Mehr Offenheit bedeutet jedoch nicht, daß die operativen Einsätze an die Öffentlichkeit gelangen. Die kleinste Information, die aus den geheimen Akten nach außen dringt, so hat Hanning es immer wieder klargemacht, kann die Informanten ihr Leben kosten. Außerdem steht dadurch die Zusammenarbeit mit Diensten anderer Länder auf dem Spiel. Ein Austausch mit dem israelischen Mossad, der amerikanischen CIA oder auch den Nachfolgediensten des russischen KGB ist spätestens seit den Terroranschlägen vom 11. September üblich, sogar notwendig.
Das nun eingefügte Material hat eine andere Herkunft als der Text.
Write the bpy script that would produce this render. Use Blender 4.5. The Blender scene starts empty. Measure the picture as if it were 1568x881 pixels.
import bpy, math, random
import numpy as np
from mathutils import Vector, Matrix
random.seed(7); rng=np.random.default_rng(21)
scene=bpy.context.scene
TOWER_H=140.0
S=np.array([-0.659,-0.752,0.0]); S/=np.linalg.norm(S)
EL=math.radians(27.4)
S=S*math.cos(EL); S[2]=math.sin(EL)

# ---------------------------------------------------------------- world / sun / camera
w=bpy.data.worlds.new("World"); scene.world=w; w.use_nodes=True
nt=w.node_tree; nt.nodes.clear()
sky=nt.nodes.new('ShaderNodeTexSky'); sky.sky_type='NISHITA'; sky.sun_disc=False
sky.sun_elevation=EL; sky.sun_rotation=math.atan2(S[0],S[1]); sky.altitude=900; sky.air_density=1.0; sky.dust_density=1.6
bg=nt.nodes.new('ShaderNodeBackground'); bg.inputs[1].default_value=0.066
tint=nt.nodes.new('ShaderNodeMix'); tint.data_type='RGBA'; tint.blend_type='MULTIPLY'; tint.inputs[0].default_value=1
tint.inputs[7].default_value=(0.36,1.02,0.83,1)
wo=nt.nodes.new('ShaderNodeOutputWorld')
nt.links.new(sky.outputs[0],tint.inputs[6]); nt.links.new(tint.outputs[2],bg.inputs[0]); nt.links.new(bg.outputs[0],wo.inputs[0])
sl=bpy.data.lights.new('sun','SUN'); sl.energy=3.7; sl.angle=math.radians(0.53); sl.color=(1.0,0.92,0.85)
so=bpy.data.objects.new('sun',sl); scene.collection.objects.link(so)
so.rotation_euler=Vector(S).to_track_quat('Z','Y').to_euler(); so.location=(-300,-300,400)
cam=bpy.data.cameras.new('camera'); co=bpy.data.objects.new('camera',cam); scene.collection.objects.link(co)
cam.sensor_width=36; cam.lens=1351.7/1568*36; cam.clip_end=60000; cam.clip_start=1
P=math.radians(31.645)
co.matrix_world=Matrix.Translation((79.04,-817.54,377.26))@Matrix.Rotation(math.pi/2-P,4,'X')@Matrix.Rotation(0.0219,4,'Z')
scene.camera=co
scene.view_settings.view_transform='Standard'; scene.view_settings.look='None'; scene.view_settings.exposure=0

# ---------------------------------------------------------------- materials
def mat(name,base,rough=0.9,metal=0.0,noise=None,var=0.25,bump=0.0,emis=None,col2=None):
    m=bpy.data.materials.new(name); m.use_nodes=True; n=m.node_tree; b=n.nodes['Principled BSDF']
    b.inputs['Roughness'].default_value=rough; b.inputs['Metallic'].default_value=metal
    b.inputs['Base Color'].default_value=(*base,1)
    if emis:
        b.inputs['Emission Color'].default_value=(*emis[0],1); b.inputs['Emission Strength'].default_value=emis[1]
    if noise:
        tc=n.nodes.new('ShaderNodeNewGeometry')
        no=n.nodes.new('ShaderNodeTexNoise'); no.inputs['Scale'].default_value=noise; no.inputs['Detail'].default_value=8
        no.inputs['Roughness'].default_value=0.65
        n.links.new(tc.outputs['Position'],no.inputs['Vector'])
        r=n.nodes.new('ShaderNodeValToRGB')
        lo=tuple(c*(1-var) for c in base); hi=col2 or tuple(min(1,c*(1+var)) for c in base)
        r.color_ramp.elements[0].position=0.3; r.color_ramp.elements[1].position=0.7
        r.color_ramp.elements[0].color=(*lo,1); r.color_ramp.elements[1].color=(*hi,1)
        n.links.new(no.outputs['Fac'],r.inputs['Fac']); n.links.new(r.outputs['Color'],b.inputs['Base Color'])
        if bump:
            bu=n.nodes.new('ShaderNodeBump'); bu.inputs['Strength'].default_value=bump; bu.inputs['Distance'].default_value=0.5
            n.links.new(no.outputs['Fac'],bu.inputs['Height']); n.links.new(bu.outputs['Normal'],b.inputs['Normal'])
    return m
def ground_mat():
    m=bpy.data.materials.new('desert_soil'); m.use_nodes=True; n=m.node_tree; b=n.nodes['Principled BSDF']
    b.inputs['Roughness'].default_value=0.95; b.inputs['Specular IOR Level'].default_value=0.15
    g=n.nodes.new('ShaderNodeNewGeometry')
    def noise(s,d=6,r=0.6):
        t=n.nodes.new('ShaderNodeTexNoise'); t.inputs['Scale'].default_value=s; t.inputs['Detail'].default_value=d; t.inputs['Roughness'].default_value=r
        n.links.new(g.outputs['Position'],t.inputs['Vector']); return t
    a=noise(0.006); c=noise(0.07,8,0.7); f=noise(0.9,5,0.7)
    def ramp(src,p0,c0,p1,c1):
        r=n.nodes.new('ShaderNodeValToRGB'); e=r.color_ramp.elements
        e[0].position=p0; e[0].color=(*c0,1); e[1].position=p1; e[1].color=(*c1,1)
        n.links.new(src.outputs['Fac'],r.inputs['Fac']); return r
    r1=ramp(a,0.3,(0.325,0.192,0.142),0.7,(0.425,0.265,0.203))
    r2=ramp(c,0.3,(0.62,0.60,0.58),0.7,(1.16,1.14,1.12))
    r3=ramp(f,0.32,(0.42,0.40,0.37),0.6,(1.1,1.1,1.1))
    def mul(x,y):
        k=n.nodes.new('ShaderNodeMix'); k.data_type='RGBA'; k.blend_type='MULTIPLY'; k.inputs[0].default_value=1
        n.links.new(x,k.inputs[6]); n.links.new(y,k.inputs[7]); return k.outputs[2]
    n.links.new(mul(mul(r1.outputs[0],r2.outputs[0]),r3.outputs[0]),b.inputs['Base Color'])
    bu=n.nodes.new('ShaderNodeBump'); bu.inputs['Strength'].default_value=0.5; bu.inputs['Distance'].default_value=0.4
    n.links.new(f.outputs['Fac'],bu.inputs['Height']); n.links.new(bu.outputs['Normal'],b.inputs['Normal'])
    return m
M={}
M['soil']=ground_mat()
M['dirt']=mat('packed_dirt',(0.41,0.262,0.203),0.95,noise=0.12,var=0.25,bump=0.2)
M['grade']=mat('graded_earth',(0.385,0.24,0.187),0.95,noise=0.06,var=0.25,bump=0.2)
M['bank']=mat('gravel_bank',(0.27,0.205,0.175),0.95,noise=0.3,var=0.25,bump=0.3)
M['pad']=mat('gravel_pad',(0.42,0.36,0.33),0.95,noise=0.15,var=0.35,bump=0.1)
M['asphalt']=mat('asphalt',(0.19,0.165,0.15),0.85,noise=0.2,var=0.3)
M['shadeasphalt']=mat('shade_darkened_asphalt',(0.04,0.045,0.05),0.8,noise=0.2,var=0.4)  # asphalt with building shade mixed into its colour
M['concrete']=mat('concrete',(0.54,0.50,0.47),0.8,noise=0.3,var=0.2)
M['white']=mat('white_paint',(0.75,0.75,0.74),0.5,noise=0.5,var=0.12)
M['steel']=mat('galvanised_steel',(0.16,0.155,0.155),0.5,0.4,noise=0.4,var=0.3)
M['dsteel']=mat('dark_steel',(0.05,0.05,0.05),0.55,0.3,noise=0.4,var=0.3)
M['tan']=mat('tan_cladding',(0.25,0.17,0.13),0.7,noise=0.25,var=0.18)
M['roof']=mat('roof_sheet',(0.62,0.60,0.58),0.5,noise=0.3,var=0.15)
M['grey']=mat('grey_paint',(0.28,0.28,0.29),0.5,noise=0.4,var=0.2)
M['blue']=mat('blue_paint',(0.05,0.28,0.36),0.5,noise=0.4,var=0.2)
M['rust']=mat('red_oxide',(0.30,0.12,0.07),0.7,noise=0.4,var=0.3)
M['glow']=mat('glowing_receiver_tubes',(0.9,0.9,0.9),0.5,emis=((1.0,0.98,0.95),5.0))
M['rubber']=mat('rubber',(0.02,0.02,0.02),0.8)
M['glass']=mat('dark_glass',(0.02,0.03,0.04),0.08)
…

Deswegen reagiert die BND-Spitze bei entsprechende Berichten immer äußerst alarmiert. Ob das allerdings rechtfertigt, auch Journalisten zu beobachten, ist äußerst fraglich. Vor einigen Monaten kam heraus, daß der BND 1994 Erich Schmidt-Eeenboom, der ein Buch mit BND-Interna veröffentlicht hatte, andere Journalisten observiert hat. Ein unabhängiger Sachverständiger soll nun den Vorgang prüfen. Hanning bedauerte die Observation. Solche Überwachungsaktionen eines Geheimdienstes, dessen Arbeit größtenteils undurchsichtig bleibt, schaffen immer wieder Mißtrauen. Sie gehören hoffentlich in die alte Zeit - das Bedauern Hannings sicher in die neue.